Prior to 2008, those numbers were significantly different. What I’m saying is it appears to be a “one size fits all” approach to banking regulation. What ends up happening is small banks have significantly higher operating costs because of the regulations, and significantly higher interest costs. So there will continue to be consolidation.

Right now there’s about 6,900 banks in the United States. When I got into the business and obtained FDIC insurance in the ‘80s, there were 24,000. There’s a consolidation of banks to the tune of about 200 to 300 banks per year, and I don’t see that stopping. So small businessmen are precluded from capital markets that were able to obtain capital prior to the crisis.

What is the reason they’re not able to get capital today?
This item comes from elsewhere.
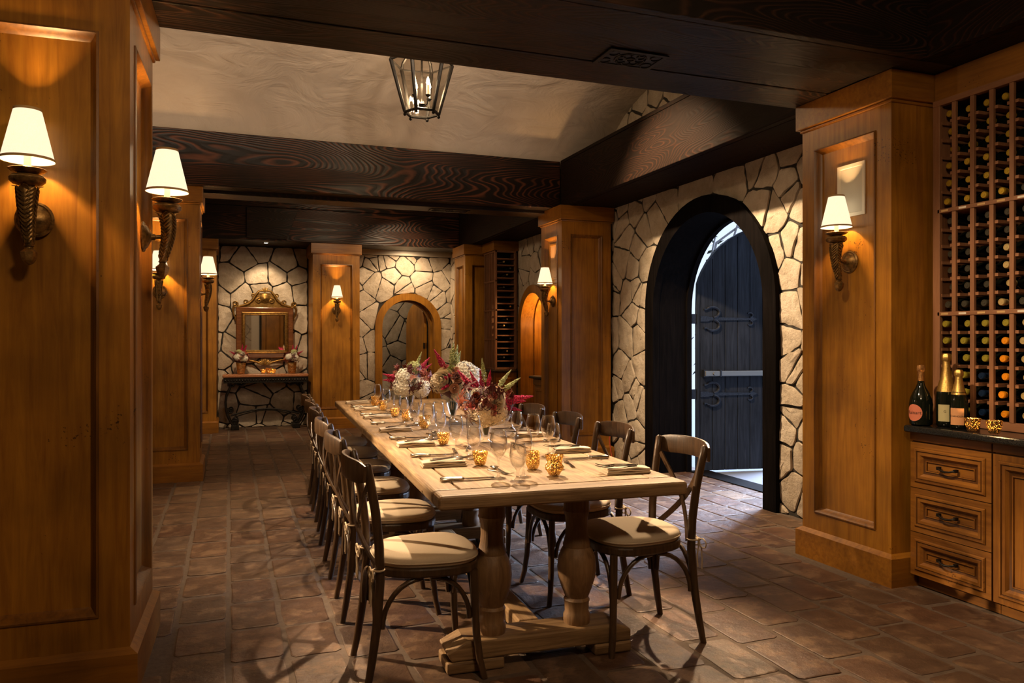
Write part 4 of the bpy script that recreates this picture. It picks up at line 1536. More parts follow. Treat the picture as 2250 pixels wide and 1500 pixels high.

SORENSEN: Because the regulations have changed—good and bad. I’ll give you an example. Prior to 2008, there were a lot of stated income loans that were being done. You didn’t check the income. You could say, “We’ll give you a loan on a stated basis. And if you have enough money and your credit’s good, you can get that. You can buy that warehouse that you need for your carpet business.”

Today, those individuals are precluded from obtaining financing because they cannot demonstrate capacity to service the debt. And institutions are precluded from making those loans. Community banks in the past served the purpose of lending to those individuals, and that is now taken away from them.

In addition to that, the CFPB came out with a proposal for first mortgages, and their proposal was that no first mortgage can be made if the debt ratio is greater than 43 percent. Now, I agree with that concept in regards to a secondary market for selling those markets, because what happens, on a secondary market, they need structure. But they impose that rule across the board, to all institutions.

What ended up happening is there was a tremendous amount of lobbying that took place to point out that the community banks make loans to these individuals, and you’re going to preclude people from getting home ownership that may be at 44 percent or 50 percent, but still can qualify for those loans. Because of the lobbying power, they basically said banks that are under a billion dollars can be excluded from that. That just happened this year. If that had not changed, our institution, which makes one- to four-family dwelling loans, was out of that business.

Prior to 2008, there were, truly, loans that were done that should not have been done, and there were abuses that were made. But what’s happened now is the pendulum has swung too far the one way. And I don’t see it coming back.

BOWEN: John has been fairly negative for community banks.

SORENSEN: Well, let me just say this: I do think there is a place for community banks. For banks, there’s going to be three types of banks that will survive. There will be large banks. There will be niche banks, which will include ILCs or boutique banks. And I do see there is a need for community banks in rural areas that serve underserved communities. That’s what I see as the future for banks.